Two local police departments in South Carolina recently unveiled the latest additions to their arsenal of law enforcement tools — remote controlled mini helicopters.
The helicopters were custom built by officers from the Richland County Sheriff’s Department and the Columbia Police Department, and will be used by both. Deputy Marcus Kim, who built the Sheriff’s aircraft and will pilot the vehicle, said, “It’s pretty amazing what you can see from the sky.”
These small helicopters are equipped with cameras and will allow police officers to conduct aerial surveillance, search for missing persons, or monitor dangerous situations from a distance. The remote controlled vehicles cost about twenty-five cents in electricity to charge the battery and less than $4,000 to purchase, far cheaper than full size helicopters which cost hundreds of thousands of dollars to maintain, operate, and fuel. Batteries can last for up to forty minutes, and help it run silently making it ideal for discrete surveillance.
The helicopters were bought with funds raised from the sale of seized assets. “It does everything a helicopter does, but it’s very quiet. It can get up there in the sky, so it’s just a dot, for covert surveillance,” Sheriff Lott said. He added, “It can fly so high in the air that you’re not going to really see it or hear it.”

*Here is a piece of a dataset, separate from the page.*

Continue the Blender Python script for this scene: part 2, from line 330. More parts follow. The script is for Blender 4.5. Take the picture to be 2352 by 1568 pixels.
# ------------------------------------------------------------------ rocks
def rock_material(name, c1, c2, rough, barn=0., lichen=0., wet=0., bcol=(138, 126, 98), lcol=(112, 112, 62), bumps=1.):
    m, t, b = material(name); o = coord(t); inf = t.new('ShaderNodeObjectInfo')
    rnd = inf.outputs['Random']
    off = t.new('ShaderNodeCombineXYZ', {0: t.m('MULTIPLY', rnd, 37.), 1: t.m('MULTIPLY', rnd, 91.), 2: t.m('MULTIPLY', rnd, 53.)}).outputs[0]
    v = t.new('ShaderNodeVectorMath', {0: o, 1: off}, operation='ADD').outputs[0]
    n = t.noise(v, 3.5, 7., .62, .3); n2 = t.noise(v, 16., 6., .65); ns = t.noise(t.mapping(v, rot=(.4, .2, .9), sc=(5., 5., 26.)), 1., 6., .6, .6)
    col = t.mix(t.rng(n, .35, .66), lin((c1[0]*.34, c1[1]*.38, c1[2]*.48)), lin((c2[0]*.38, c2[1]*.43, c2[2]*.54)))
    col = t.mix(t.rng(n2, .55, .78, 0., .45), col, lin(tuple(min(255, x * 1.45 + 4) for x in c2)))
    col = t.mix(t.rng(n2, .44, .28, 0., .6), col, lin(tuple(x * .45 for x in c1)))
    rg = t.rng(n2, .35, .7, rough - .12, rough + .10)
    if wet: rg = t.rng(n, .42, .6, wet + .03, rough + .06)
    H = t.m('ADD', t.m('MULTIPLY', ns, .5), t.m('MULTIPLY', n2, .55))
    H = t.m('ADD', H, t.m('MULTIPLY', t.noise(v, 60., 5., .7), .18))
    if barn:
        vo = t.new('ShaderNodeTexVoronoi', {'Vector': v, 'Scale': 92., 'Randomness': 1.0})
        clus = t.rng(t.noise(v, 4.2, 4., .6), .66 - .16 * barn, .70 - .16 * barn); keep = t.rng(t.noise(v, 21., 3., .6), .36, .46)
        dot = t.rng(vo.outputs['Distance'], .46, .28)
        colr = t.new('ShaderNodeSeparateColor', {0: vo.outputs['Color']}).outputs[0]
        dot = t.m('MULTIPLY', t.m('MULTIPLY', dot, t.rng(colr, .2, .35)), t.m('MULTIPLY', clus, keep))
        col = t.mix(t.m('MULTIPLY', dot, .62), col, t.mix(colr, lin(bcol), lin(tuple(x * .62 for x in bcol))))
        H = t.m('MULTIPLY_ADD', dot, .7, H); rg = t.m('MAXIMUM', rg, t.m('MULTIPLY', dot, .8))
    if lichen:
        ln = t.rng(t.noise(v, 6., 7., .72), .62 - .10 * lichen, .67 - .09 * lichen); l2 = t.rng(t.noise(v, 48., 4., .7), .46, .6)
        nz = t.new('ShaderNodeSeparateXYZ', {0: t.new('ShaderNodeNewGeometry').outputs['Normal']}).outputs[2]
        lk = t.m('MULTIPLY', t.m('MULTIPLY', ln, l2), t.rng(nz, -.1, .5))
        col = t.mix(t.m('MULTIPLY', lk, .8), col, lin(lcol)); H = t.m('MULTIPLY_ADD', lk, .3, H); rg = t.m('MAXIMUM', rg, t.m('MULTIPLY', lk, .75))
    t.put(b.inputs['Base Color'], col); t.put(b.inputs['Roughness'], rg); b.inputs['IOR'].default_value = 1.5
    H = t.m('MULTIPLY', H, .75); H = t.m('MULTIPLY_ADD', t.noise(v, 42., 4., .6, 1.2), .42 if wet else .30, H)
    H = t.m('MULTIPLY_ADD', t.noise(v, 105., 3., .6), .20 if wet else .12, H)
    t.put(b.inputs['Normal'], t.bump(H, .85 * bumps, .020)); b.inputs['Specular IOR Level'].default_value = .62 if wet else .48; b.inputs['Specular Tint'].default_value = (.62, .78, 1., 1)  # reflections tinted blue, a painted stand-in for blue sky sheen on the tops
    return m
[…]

The mini helicopters can fly up to fifty miles per hour, and are equipped with high resolution cameras with zoom capabilities that are fed back to mobile command centers. Sheriff Lott sought to ease privacy concerns by reiterating the fact that the drones cannot fly for very long and would only be deployed for special missions.
“This is only going to be used for special operations that we’ll have a mission for. Its flight time is not that long where we can just take it and fly it around, so it’ll have a particular mission. So just to ride around looking for something with this particular aircraft is not going to happen,” he said.
Source: Homeland Security News Wire
This story shows that many small law enforcement offices have almost no money, but a high need for UAV. I applaud them for rigging their own RC helicopter. It also looks like all they need is a RC, not a UAV.